▶ **Goal**
Quote every line from the top of the listing down to and including the line that contains "cam_d.clip_start = 0.05;".

▶ **Given data**

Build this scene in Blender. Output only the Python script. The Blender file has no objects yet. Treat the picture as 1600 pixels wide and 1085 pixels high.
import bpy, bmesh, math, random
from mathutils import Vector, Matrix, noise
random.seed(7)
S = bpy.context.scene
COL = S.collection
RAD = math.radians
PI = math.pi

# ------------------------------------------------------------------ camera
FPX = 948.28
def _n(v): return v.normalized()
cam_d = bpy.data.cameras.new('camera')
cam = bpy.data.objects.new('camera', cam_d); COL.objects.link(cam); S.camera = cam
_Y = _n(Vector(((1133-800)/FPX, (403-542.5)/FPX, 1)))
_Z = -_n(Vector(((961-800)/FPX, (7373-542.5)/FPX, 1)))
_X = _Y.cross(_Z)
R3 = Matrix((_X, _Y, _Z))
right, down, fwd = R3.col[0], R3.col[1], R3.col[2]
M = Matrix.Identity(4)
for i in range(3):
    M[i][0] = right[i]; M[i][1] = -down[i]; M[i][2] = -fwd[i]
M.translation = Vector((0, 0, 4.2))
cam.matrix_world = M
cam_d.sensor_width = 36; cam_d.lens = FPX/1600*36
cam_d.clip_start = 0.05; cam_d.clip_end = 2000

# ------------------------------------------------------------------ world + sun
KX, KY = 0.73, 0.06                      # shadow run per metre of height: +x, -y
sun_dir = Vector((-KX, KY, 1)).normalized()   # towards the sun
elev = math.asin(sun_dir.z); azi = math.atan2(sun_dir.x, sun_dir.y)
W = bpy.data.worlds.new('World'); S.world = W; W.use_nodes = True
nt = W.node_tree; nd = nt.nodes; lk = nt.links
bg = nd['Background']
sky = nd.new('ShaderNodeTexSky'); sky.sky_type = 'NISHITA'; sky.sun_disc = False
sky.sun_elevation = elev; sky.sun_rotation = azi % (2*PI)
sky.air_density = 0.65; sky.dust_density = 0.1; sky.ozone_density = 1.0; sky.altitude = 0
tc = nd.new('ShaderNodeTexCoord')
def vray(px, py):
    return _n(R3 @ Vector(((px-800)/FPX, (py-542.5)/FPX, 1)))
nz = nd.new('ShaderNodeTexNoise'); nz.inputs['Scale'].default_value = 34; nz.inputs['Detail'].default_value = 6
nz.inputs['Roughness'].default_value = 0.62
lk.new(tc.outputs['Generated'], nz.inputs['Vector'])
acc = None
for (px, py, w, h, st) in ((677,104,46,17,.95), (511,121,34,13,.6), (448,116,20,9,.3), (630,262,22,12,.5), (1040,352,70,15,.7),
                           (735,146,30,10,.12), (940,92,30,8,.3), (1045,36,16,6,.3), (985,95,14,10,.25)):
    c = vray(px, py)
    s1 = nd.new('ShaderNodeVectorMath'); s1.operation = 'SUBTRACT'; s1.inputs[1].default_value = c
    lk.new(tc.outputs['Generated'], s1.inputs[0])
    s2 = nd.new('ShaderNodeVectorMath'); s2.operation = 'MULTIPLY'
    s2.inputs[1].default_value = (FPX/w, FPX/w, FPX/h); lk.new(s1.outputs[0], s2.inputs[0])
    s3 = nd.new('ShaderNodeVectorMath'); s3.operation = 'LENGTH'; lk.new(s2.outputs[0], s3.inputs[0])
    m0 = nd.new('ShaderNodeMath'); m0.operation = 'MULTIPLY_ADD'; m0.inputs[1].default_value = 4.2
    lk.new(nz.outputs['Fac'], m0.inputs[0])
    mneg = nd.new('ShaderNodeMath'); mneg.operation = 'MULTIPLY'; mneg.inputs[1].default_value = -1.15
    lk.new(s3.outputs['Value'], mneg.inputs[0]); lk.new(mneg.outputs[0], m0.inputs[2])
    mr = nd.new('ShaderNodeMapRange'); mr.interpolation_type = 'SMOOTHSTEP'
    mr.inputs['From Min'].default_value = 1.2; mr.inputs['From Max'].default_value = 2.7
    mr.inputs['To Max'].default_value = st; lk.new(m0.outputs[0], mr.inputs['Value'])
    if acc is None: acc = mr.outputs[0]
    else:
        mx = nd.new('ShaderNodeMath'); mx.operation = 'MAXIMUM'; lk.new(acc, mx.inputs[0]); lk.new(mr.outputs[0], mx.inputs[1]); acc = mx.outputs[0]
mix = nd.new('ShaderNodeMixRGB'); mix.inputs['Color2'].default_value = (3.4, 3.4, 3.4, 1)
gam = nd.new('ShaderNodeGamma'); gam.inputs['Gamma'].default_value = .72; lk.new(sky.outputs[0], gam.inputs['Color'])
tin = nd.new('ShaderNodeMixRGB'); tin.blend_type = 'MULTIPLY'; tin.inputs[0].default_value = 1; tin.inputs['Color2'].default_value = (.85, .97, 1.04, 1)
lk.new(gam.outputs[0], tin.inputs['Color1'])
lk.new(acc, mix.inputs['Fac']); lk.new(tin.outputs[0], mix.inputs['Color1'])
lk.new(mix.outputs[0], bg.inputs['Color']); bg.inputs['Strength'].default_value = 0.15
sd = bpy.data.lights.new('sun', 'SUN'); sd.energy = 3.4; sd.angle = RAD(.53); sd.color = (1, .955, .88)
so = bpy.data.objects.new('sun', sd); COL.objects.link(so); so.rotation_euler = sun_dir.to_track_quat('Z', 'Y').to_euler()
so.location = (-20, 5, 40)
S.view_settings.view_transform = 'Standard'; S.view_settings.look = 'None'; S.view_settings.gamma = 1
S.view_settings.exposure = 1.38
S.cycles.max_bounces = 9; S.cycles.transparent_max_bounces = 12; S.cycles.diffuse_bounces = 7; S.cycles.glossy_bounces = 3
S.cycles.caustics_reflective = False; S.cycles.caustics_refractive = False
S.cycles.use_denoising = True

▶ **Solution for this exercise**
Build this scene in Blender. Output only the Python script. The Blender file has no objects yet. Treat the picture as 1600 pixels wide and 1085 pixels high.
import bpy, bmesh, math, random
from mathutils import Vector, Matrix, noise
random.seed(7)
S = bpy.context.scene
COL = S.collection
RAD = math.radians
PI = math.pi

# ------------------------------------------------------------------ camera
FPX = 948.28
def _n(v): return v.normalized()
cam_d = bpy.data.cameras.new('camera')
cam = bpy.data.objects.new('camera', cam_d); COL.objects.link(cam); S.camera = cam
_Y = _n(Vector(((1133-800)/FPX, (403-542.5)/FPX, 1)))
_Z = -_n(Vector(((961-800)/FPX, (7373-542.5)/FPX, 1)))
_X = _Y.cross(_Z)
R3 = Matrix((_X, _Y, _Z))
right, down, fwd = R3.col[0], R3.col[1], R3.col[2]
M = Matrix.Identity(4)
for i in range(3):
    M[i][0] = right[i]; M[i][1] = -down[i]; M[i][2] = -fwd[i]
M.translation = Vector((0, 0, 4.2))
cam.matrix_world = M
cam_d.sensor_width = 36; cam_d.lens = FPX/1600*36
cam_d.clip_start = 0.05; cam_d.clip_end = 2000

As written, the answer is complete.